Write out the records word for word, with no pictures.
[Begin Records for this task]
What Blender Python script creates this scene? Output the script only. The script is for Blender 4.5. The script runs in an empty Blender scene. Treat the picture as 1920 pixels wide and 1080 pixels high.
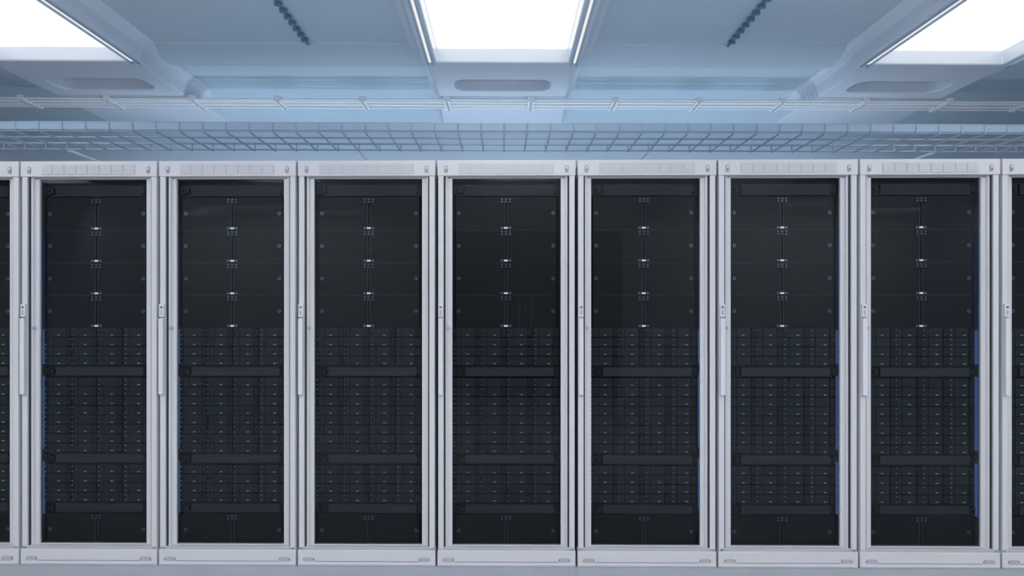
import bpy, bmesh, math, random
from mathutils import Vector, Matrix
random.seed(4)
sc = bpy.context.scene
COL = sc.collection
try:
    sc.view_settings.view_transform = 'Standard'
    sc.view_settings.look = 'None'
except Exception: pass

# ------------------------------------------------------------ constants
F = 1280.0; Z0 = 2.912; TH = 0.0117; CH = 1.076; ROWA = -0.0234
WALLY = 4.327

# ------------------------------------------------------------ materials
def mat(name, col, rough=0.5, metal=0.0, noise=0.0, nscale=8.0, bump=0.0, bscale=200.0, stretch=None, spec=0.5, emit=None, estr=0.0):
    m = bpy.data.materials.new(name); m.use_nodes = True
    nt = m.node_tree; b = nt.nodes['Principled BSDF']
    b.inputs['Base Color'].default_value = (*col, 1)
    b.inputs['Roughness'].default_value = rough
    b.inputs['Metallic'].default_value = metal
    b.inputs['Specular IOR Level'].default_value = spec
    tc = nt.nodes.new('ShaderNodeTexCoord')
    src = tc.outputs['Object']
    if stretch:
        mp = nt.nodes.new('ShaderNodeMapping'); mp.inputs['Scale'].default_value = stretch
        nt.links.new(src, mp.inputs['Vector']); src = mp.outputs['Vector']
    if noise > 0:
        n = nt.nodes.new('ShaderNodeTexNoise'); n.inputs['Scale'].default_value = nscale
        n.inputs['Detail'].default_value = 4
        nt.links.new(src, n.inputs['Vector'])
        r = nt.nodes.new('ShaderNodeValToRGB')
        r.color_ramp.elements[0].position = 0.3; r.color_ramp.elements[1].position = 0.7
        r.color_ramp.elements[0].color = (*[c*(1-noise) for c in col], 1)
        r.color_ramp.elements[1].color = (*[min(1, c*(1+noise)) for c in col], 1)
        nt.links.new(n.outputs['Fac'], r.inputs['Fac'])
        nt.links.new(r.outputs['Color'], b.inputs['Base Color'])
    if bump > 0:
        n2 = nt.nodes.new('ShaderNodeTexNoise'); n2.inputs['Scale'].default_value = bscale
        nt.links.new(src, n2.inputs['Vector'])
        bp = nt.nodes.new('ShaderNodeBump'); bp.inputs['Strength'].default_value = bump
        bp.inputs['Distance'].default_value = 0.001
        nt.links.new(n2.outputs['Fac'], bp.inputs['Height'])
        nt.links.new(bp.outputs['Normal'], b.inputs['Normal'])
    if emit:
        b.inputs['Emission Color'].default_value = (*emit, 1)
        b.inputs['Emission Strength'].default_value = estr
    return m

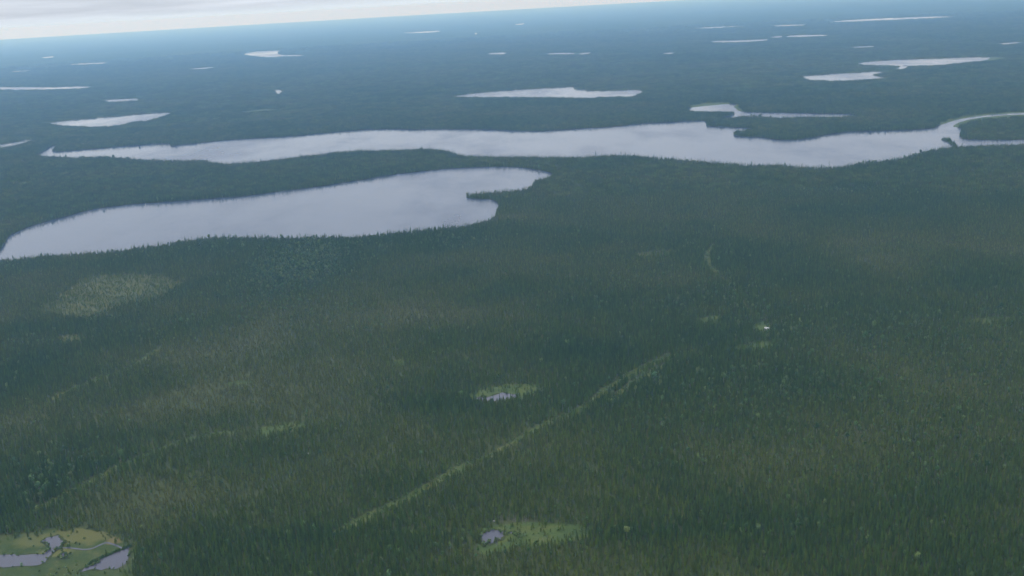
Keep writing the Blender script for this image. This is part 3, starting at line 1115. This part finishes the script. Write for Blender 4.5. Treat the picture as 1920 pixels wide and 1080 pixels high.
[End Records for this task]
**Written answer:**
What Blender Python script creates this scene? Output the script only. The script is for Blender 4.5. The script runs in an empty Blender scene. Treat the picture as 1920 pixels wide and 1080 pixels high.
import bpy, bmesh, math, random
from mathutils import Vector, Matrix
random.seed(4)
sc = bpy.context.scene
COL = sc.collection
try:
    sc.view_settings.view_transform = 'Standard'
    sc.view_settings.look = 'None'
except Exception: pass

# ------------------------------------------------------------ constants
F = 1280.0; Z0 = 2.912; TH = 0.0117; CH = 1.076; ROWA = -0.0234
WALLY = 4.327

# ------------------------------------------------------------ materials
def mat(name, col, rough=0.5, metal=0.0, noise=0.0, nscale=8.0, bump=0.0, bscale=200.0, stretch=None, spec=0.5, emit=None, estr=0.0):
    m = bpy.data.materials.new(name); m.use_nodes = True
    nt = m.node_tree; b = nt.nodes['Principled BSDF']
    b.inputs['Base Color'].default_value = (*col, 1)
    b.inputs['Roughness'].default_value = rough
    b.inputs['Metallic'].default_value = metal
    b.inputs['Specular IOR Level'].default_value = spec
    tc = nt.nodes.new('ShaderNodeTexCoord')
    src = tc.outputs['Object']
    if stretch:
        mp = nt.nodes.new('ShaderNodeMapping'); mp.inputs['Scale'].default_value = stretch
        nt.links.new(src, mp.inputs['Vector']); src = mp.outputs['Vector']
    if noise > 0:
        n = nt.nodes.new('ShaderNodeTexNoise'); n.inputs['Scale'].default_value = nscale
        n.inputs['Detail'].default_value = 4
        nt.links.new(src, n.inputs['Vector'])
        r = nt.nodes.new('ShaderNodeValToRGB')
        r.color_ramp.elements[0].position = 0.3; r.color_ramp.elements[1].position = 0.7
        r.color_ramp.elements[0].color = (*[c*(1-noise) for c in col], 1)
        r.color_ramp.elements[1].color = (*[min(1, c*(1+noise)) for c in col], 1)
        nt.links.new(n.outputs['Fac'], r.inputs['Fac'])
        nt.links.new(r.outputs['Color'], b.inputs['Base Color'])
    if bump > 0:
        n2 = nt.nodes.new('ShaderNodeTexNoise'); n2.inputs['Scale'].default_value = bscale
        nt.links.new(src, n2.inputs['Vector'])
        bp = nt.nodes.new('ShaderNodeBump'); bp.inputs['Strength'].default_value = bump
        bp.inputs['Distance'].default_value = 0.001
        nt.links.new(n2.outputs['Fac'], bp.inputs['Height'])
        nt.links.new(bp.outputs['Normal'], b.inputs['Normal'])
    if emit:
        b.inputs['Emission Color'].default_value = (*emit, 1)
        b.inputs['Emission Strength'].default_value = estr
    return m

Keep writing the Blender script for this image. This is part 3, starting at line 1115. This part finishes the script. Write for Blender 4.5. Treat the picture as 1920 pixels wide and 1080 pixels high.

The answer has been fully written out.